Scenes as source code -
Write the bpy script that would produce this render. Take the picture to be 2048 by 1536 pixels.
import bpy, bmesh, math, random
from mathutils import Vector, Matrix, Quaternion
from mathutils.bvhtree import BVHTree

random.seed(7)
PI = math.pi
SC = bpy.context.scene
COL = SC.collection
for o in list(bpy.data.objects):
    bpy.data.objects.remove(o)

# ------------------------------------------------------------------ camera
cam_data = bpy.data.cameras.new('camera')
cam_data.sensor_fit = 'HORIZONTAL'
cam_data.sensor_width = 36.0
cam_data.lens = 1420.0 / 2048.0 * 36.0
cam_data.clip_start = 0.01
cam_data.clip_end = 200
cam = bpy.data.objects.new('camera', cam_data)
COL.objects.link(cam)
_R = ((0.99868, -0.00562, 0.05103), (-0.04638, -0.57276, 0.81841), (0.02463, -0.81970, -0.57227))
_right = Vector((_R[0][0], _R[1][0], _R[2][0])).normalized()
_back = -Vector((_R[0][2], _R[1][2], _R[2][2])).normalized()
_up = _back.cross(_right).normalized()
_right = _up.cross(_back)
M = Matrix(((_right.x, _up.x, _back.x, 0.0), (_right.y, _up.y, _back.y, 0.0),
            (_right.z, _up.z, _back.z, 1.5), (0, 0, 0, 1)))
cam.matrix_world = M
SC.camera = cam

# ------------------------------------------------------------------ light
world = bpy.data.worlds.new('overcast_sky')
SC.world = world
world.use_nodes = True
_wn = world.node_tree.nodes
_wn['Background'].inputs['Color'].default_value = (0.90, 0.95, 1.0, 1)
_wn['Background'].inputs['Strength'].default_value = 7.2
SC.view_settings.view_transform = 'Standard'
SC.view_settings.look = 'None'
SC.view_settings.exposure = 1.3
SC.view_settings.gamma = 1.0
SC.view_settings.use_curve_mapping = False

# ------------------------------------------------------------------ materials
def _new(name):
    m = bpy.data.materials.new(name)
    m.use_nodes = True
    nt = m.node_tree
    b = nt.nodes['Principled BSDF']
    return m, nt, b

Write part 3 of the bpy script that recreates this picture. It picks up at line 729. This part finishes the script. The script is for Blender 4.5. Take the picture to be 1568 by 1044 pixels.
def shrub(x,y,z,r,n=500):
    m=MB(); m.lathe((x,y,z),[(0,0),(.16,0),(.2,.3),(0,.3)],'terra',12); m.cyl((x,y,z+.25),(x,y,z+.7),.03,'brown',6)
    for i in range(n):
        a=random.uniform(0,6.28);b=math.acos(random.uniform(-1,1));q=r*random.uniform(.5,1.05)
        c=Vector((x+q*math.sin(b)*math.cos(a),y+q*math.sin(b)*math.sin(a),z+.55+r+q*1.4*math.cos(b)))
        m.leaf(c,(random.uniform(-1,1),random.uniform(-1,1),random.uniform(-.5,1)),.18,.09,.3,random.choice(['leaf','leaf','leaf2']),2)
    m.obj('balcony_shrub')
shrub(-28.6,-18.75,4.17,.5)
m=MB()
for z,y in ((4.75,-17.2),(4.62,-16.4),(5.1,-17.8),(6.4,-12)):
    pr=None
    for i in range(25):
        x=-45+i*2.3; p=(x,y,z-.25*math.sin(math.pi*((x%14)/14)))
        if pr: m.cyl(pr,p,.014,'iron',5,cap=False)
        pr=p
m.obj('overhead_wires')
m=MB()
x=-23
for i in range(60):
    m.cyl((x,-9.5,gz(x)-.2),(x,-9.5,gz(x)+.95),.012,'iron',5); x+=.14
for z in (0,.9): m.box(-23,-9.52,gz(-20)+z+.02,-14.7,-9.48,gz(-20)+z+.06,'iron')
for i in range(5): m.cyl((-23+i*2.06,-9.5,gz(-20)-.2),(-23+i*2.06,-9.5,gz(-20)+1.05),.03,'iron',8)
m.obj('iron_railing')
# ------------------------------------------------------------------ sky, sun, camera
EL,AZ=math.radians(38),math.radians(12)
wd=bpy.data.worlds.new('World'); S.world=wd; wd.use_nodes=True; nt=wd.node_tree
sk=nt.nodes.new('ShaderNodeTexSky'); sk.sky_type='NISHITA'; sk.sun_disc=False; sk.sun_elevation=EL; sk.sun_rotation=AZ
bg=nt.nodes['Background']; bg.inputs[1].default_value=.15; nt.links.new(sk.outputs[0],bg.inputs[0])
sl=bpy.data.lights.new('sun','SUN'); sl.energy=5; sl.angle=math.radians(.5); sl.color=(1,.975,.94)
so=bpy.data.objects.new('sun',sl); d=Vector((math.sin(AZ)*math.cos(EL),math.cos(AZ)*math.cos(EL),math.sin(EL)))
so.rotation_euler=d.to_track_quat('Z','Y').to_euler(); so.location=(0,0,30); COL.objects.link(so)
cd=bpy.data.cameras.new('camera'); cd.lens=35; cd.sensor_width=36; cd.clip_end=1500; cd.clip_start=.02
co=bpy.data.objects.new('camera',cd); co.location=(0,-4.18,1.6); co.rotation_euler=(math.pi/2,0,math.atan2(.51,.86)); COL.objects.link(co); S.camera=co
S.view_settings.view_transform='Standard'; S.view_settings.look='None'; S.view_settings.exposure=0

WHAT IS REQUIRED - Print the records above in full, exactly.

EXERCISE RESPONSE -
Write the bpy script that would produce this render. Take the picture to be 2048 by 1536 pixels.
import bpy, bmesh, math, random
from mathutils import Vector, Matrix, Quaternion
from mathutils.bvhtree import BVHTree

random.seed(7)
PI = math.pi
SC = bpy.context.scene
COL = SC.collection
for o in list(bpy.data.objects):
    bpy.data.objects.remove(o)

# ------------------------------------------------------------------ camera
cam_data = bpy.data.cameras.new('camera')
cam_data.sensor_fit = 'HORIZONTAL'
cam_data.sensor_width = 36.0
cam_data.lens = 1420.0 / 2048.0 * 36.0
cam_data.clip_start = 0.01
cam_data.clip_end = 200
cam = bpy.data.objects.new('camera', cam_data)
COL.objects.link(cam)
_R = ((0.99868, -0.00562, 0.05103), (-0.04638, -0.57276, 0.81841), (0.02463, -0.81970, -0.57227))
_right = Vector((_R[0][0], _R[1][0], _R[2][0])).normalized()
_back = -Vector((_R[0][2], _R[1][2], _R[2][2])).normalized()
_up = _back.cross(_right).normalized()
_right = _up.cross(_back)
M = Matrix(((_right.x, _up.x, _back.x, 0.0), (_right.y, _up.y, _back.y, 0.0),
            (_right.z, _up.z, _back.z, 1.5), (0, 0, 0, 1)))
cam.matrix_world = M
SC.camera = cam

# ------------------------------------------------------------------ light
world = bpy.data.worlds.new('overcast_sky')
SC.world = world
world.use_nodes = True
_wn = world.node_tree.nodes
_wn['Background'].inputs['Color'].default_value = (0.90, 0.95, 1.0, 1)
_wn['Background'].inputs['Strength'].default_value = 7.2
SC.view_settings.view_transform = 'Standard'
SC.view_settings.look = 'None'
SC.view_settings.exposure = 1.3
SC.view_settings.gamma = 1.0
SC.view_settings.use_curve_mapping = False

# ------------------------------------------------------------------ materials
def _new(name):
    m = bpy.data.materials.new(name)
    m.use_nodes = True
    nt = m.node_tree
    b = nt.nodes['Principled BSDF']
    return m, nt, b

Write part 3 of the bpy script that recreates this picture. It picks up at line 729. This part finishes the script. The script is for Blender 4.5. Take the picture to be 1568 by 1044 pixels.
def shrub(x,y,z,r,n=500):
    m=MB(); m.lathe((x,y,z),[(0,0),(.16,0),(.2,.3),(0,.3)],'terra',12); m.cyl((x,y,z+.25),(x,y,z+.7),.03,'brown',6)
    for i in range(n):
        a=random.uniform(0,6.28);b=math.acos(random.uniform(-1,1));q=r*random.uniform(.5,1.05)
        c=Vector((x+q*math.sin(b)*math.cos(a),y+q*math.sin(b)*math.sin(a),z+.55+r+q*1.4*math.cos(b)))
        m.leaf(c,(random.uniform(-1,1),random.uniform(-1,1),random.uniform(-.5,1)),.18,.09,.3,random.choice(['leaf','leaf','leaf2']),2)
    m.obj('balcony_shrub')
shrub(-28.6,-18.75,4.17,.5)
m=MB()
for z,y in ((4.75,-17.2),(4.62,-16.4),(5.1,-17.8),(6.4,-12)):
    pr=None
    for i in range(25):
        x=-45+i*2.3; p=(x,y,z-.25*math.sin(math.pi*((x%14)/14)))
        if pr: m.cyl(pr,p,.014,'iron',5,cap=False)
        pr=p
m.obj('overhead_wires')
m=MB()
x=-23
for i in range(60):
    m.cyl((x,-9.5,gz(x)-.2),(x,-9.5,gz(x)+.95),.012,'iron',5); x+=.14
for z in (0,.9): m.box(-23,-9.52,gz(-20)+z+.02,-14.7,-9.48,gz(-20)+z+.06,'iron')
for i in range(5): m.cyl((-23+i*2.06,-9.5,gz(-20)-.2),(-23+i*2.06,-9.5,gz(-20)+1.05),.03,'iron',8)
m.obj('iron_railing')
# ------------------------------------------------------------------ sky, sun, camera
EL,AZ=math.radians(38),math.radians(12)
wd=bpy.data.worlds.new('World'); S.world=wd; wd.use_nodes=True; nt=wd.node_tree
sk=nt.nodes.new('ShaderNodeTexSky'); sk.sky_type='NISHITA'; sk.sun_disc=False; sk.sun_elevation=EL; sk.sun_rotation=AZ
bg=nt.nodes['Background']; bg.inputs[1].default_value=.15; nt.links.new(sk.outputs[0],bg.inputs[0])
sl=bpy.data.lights.new('sun','SUN'); sl.energy=5; sl.angle=math.radians(.5); sl.color=(1,.975,.94)
so=bpy.data.objects.new('sun',sl); d=Vector((math.sin(AZ)*math.cos(EL),math.cos(AZ)*math.cos(EL),math.sin(EL)))
so.rotation_euler=d.to_track_quat('Z','Y').to_euler(); so.location=(0,0,30); COL.objects.link(so)
cd=bpy.data.cameras.new('camera'); cd.lens=35; cd.sensor_width=36; cd.clip_end=1500; cd.clip_start=.02
co=bpy.data.objects.new('camera',cd); co.location=(0,-4.18,1.6); co.rotation_euler=(math.pi/2,0,math.atan2(.51,.86)); COL.objects.link(co); S.camera=co
S.view_settings.view_transform='Standard'; S.view_settings.look='None'; S.view_settings.exposure=0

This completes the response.